Kyrill-Alexander Schwarz, Professor für Öffentliches Recht an der Universität Würzburg hielt das neue PAG einfach grundsätzlich für gelungen. „Das Bundesverfassungsgericht hat in seinen neueren Entscheidungen den Begriff der drohenden Gefahr übernommen, ohne verfassungsrechtliche Bedenken zu äußern“, verteidigte er die „drohende Gefahr“, hinter der ja immer „an Anhaltspunkte geknüpfte Bewertungen“ stünden. Außerdem habe der Gesetzgeber politische Gestaltungsfreiheit – das neue PAG beinhalte maßvolle Verbesserungen. Auch Markus Möstl verteidigte das Gesetzeswerk. „Das PAG war noch nie verfassungswidrig“, sagte er. „Es verdient, auf größere Akzeptanz zu stoßen.“

Der Appell verhinderte aber nicht die weiteren kritischen Anmerkungen der Experten. Mit dem Thema der fehlenden anwaltlichen Unterstützung im Fall des vorbeugenden Gewahrsams befasste sich etwa Karl Huber, ehemaliger Präsident des Bayerischen Verfassungsgerichtshofs und früherer Vorsitzender der Expertenkommission zur Begleitung des neuen PAG. Ein Monat vorbeugender Gewahrsam mit richterlicher Verlängerungsoption soll erlaubt sein. Doch spätestens nach 48 Stunden in der Zelle müsse dem Verdächtigen ein Rechtsbeistand gestellt werden, meint Huber, „und zwar ohne die Option des Verzichts, da sonst so manchem Betroffenen Angst durch den Kostenfaktor gemacht wird.“ Huber merkte auch an, dass im neuen PAG nicht alle Vorschläge der beratenden Expertenkommission übernommen worden seien. „Es wurde etwa der Vorrang der konkreten Gefahr vor der drohenden Gefahr nicht so übernommen, wie von der Kommission formuliert. Es wird spannend, was nun die Gerichte urteilen. Immerhin geht es ja bei den kritischen Punkten um Maßnahmen an Menschen, die keine Straftat begangen haben.“

Judith Hauer, Prorektorin der Hochschule für Polizei in Baden-Württemberg, sah, wie mehrere andere Experten, den Einsatz von Bodycams bei Polizeieinsätzen ohne richterlichen Beschluss als problematisch an. Sie gab aber auch zu denken: „Richter haben meist keine ausreichenden Informationen und Kapazitäten, um hier im Vorfeld Entscheidungen zu treffen. Wenn man die Bodycam nur mit richterlichem Beschluss will, braucht man Manpower für die Justiz!“

Franz Lindner schließlich, Professor für Öffentliches Recht an der Universität Augsburg, hatte die von Corona traumatisierten Bürger im Blick. „Frühere Gegner des PAG verlangen plötzlich schärfere Gesetze, die die Diskussion um das PAG zum jetzigen Zeitpunkt ist schwierig. Ich könnte mir vorstellen, dass vielleicht eine Kommission aus der Zivilgesellschaft den Prozess begleiten sollte. Auch eine Broschüre, die das Vertrauen stärkt, wäre gut.“ Ähnliche Vorschläge machten auch Judith Hauer und Simon Strohmenger.

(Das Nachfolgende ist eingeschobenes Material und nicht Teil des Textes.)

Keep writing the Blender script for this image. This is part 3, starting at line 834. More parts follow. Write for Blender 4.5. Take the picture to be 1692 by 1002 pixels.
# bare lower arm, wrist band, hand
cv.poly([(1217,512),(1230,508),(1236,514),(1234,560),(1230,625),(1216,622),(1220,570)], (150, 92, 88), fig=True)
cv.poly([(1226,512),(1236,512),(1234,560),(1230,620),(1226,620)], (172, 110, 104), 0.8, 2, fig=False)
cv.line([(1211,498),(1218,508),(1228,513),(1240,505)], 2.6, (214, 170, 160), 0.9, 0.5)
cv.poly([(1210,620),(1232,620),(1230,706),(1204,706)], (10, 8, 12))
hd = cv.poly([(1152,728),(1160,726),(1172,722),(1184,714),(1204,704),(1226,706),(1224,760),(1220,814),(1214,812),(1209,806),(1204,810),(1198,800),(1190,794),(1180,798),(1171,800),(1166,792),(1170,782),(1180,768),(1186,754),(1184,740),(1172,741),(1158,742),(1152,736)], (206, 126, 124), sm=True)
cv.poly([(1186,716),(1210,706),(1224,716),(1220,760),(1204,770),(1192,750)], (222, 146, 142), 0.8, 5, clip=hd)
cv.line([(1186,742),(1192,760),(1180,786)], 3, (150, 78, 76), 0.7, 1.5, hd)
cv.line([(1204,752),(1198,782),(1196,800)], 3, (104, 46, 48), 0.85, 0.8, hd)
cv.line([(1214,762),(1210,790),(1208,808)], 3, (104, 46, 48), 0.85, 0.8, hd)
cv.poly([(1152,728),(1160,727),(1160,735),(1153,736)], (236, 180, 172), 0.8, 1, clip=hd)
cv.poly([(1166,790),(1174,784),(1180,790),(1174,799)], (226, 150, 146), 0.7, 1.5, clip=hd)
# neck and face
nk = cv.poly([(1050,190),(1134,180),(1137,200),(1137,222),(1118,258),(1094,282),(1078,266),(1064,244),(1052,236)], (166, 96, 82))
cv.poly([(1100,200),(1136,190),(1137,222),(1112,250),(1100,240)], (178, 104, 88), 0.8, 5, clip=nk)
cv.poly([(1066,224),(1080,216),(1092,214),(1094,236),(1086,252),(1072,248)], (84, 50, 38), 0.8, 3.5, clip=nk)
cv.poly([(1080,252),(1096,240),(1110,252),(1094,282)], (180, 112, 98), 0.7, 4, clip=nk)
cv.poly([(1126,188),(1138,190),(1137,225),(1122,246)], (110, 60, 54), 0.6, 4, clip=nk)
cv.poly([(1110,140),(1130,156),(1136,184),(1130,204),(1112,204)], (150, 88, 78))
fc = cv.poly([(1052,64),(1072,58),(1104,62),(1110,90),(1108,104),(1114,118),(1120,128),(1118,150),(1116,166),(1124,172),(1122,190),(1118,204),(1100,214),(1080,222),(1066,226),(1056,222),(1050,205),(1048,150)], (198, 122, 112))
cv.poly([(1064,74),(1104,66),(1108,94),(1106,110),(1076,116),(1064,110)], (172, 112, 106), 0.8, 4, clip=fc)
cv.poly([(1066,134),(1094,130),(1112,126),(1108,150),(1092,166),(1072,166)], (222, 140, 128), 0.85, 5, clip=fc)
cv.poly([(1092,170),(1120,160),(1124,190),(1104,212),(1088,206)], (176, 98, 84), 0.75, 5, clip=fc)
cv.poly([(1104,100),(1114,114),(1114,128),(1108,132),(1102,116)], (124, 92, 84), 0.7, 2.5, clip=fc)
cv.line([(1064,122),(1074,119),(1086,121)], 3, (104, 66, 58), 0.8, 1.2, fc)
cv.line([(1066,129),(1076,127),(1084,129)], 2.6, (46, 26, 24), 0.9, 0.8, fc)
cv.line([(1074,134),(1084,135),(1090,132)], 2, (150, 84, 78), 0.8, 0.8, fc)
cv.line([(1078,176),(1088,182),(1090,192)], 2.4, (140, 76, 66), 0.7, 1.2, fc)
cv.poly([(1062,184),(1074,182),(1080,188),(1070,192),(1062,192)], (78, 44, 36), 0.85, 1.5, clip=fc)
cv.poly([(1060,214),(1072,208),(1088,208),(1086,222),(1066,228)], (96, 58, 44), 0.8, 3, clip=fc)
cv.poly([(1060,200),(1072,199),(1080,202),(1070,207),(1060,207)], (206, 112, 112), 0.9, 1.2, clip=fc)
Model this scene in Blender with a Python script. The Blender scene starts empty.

Insgesamt brachten neun von zwölf Experten mehrere Kritikpunkte zum angepassten PAG vor und sehen weiteren Änderungsbedarf. „Wenn man nicht ernsthaft etwas ändern will, ist diese Gesetzesrevision sinnlos“, konstatierte Mark A. Zöllner.

Eine Fragerunde der Abgeordneten, die das Gesagte vertiefte, beschloss die Anhörung. Als Nächstes wird im Juni das neue PAG im Innenausschuss diskutiert.